I entered the engineering department of the University of Texas as a freshman in the fall of 1892 at the age of seventeen. I graduated with the degree of C.E. in the summer of 1900, eight years later, having spent four years of that interval as a student at the University. With the exception of about $130, I bore all the expenses of my university education.

During my first year I lived with a relative and did chores about the house in return for my board and lodging. My total expenditure in money during this year, including two months’ preparation for entrance examinations, was about $130. The most rigid economy was necessary, of course, to keep expenses down to this amount.
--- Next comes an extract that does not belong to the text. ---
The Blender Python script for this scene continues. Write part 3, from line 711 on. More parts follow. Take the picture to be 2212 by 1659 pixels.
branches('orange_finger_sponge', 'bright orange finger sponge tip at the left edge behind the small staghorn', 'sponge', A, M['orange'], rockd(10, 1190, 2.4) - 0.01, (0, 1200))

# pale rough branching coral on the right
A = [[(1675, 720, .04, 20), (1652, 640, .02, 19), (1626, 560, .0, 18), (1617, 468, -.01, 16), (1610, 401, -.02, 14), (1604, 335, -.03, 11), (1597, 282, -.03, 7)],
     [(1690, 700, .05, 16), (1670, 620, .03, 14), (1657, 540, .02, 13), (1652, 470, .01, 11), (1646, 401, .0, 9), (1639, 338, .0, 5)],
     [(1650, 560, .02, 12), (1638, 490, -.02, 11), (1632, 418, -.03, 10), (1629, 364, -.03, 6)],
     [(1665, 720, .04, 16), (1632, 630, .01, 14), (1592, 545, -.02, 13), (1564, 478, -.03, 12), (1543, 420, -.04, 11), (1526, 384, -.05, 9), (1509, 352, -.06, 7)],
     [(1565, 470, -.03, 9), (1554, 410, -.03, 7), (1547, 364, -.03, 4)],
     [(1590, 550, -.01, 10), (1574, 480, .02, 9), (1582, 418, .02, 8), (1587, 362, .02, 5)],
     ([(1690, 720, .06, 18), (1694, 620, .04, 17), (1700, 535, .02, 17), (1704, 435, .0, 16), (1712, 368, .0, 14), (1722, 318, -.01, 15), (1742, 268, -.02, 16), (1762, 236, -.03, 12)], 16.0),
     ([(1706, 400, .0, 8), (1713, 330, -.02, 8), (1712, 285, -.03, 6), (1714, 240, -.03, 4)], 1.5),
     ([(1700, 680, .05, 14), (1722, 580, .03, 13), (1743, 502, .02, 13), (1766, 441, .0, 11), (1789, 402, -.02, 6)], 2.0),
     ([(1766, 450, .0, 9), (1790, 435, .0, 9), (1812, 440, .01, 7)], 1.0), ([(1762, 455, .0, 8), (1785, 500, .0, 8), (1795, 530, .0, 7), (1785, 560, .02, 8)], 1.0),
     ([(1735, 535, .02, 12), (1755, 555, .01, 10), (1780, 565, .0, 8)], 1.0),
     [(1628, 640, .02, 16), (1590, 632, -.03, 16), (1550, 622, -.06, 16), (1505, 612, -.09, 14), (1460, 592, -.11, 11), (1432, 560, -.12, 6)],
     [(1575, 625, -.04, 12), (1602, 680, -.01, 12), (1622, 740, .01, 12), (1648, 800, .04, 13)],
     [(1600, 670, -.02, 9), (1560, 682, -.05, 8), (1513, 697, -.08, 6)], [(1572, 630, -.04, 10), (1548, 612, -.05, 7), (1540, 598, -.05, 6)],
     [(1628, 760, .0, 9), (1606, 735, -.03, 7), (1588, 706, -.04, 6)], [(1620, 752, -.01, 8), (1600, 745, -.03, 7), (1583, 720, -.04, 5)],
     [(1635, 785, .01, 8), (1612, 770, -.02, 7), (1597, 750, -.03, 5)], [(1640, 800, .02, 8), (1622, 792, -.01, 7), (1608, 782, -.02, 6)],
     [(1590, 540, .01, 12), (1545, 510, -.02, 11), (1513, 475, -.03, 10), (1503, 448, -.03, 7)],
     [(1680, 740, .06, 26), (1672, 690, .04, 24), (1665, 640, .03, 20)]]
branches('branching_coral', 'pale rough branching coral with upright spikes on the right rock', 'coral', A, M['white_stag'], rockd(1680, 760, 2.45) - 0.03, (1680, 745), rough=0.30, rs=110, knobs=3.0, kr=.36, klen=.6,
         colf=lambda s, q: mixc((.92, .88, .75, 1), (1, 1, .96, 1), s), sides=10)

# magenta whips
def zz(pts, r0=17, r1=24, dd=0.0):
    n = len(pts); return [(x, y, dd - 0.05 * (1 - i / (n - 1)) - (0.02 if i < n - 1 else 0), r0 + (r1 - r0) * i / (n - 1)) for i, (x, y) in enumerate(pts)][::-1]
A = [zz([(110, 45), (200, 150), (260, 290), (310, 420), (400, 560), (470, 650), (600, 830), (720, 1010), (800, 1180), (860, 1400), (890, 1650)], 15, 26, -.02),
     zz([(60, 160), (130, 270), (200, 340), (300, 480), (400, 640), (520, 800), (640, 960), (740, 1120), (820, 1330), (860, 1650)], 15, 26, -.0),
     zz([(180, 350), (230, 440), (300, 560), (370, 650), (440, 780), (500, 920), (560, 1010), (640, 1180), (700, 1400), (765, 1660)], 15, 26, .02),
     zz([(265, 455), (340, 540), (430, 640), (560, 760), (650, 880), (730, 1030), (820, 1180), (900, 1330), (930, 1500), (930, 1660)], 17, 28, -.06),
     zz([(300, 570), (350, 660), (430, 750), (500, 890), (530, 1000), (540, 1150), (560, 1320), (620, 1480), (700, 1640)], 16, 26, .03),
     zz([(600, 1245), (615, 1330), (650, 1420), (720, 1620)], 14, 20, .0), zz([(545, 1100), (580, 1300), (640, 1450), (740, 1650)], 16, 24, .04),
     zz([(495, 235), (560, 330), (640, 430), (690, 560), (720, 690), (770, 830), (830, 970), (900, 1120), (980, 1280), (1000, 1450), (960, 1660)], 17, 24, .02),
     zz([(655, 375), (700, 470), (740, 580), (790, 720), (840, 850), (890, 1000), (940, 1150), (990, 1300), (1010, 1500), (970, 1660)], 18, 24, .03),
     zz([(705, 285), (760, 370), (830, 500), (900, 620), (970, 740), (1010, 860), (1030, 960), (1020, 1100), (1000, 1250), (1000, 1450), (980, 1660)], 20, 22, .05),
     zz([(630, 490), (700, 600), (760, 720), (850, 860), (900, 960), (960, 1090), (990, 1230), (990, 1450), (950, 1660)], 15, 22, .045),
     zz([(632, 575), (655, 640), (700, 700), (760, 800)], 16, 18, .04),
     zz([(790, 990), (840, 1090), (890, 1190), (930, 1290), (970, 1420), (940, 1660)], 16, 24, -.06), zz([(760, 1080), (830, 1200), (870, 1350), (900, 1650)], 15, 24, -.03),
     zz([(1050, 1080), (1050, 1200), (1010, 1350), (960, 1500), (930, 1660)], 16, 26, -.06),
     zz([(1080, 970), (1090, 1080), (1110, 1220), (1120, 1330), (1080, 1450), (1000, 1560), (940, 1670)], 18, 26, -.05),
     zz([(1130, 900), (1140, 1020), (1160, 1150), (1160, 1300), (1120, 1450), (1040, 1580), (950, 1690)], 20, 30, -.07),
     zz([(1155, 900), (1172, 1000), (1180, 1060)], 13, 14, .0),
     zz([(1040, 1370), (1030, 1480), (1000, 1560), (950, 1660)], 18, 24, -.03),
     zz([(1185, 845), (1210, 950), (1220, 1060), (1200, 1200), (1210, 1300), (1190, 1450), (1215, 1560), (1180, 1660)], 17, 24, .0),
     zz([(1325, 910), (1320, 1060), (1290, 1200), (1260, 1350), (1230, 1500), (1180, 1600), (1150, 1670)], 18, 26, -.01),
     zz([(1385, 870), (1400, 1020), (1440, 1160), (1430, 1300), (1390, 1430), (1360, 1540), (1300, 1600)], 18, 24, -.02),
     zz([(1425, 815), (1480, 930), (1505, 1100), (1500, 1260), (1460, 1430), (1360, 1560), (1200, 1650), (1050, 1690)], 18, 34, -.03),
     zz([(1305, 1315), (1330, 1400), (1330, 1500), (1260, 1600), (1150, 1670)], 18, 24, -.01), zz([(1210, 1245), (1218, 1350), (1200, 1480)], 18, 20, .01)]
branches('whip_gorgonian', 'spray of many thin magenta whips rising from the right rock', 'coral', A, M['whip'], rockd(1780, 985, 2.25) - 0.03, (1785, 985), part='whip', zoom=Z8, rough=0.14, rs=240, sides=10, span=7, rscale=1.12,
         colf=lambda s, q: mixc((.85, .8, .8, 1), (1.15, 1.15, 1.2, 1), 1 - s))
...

After the first year I was out of school four years, the chief reason therefore being lack of funds. These years (1893-1897), as will be recalled, covered a period of financial depression, especially 1893 and 1894. Being untrained in any trade or profession, I was obliged to be satisfied with whatever wages I could earn, and at times I was glad enough to make a living. A long spell of typhoid fever 195 kept me from work for six months, and my finances suffered a corresponding setback.

I matriculated at the University again in the fall of 1897. During the session of ’97-‘98 I earned both my board and lodging by doing light chores and tending rooms occupied by boarders. My four years’ savings, aggregating $200, were sufficient to cover other expenses, close economy being practiced. The first part of this year was the most discouraging period of my university life. My outside duties were distasteful, not through discouragement, but by reason of continued contact with people who greatly underestimated their value. I had become unaccustomed to study, and I had reached the years when I felt that I should be earning an income somewhat different from higher education. But a tenacious nature prevailed, and after a few months it became clearer that I was on the right track.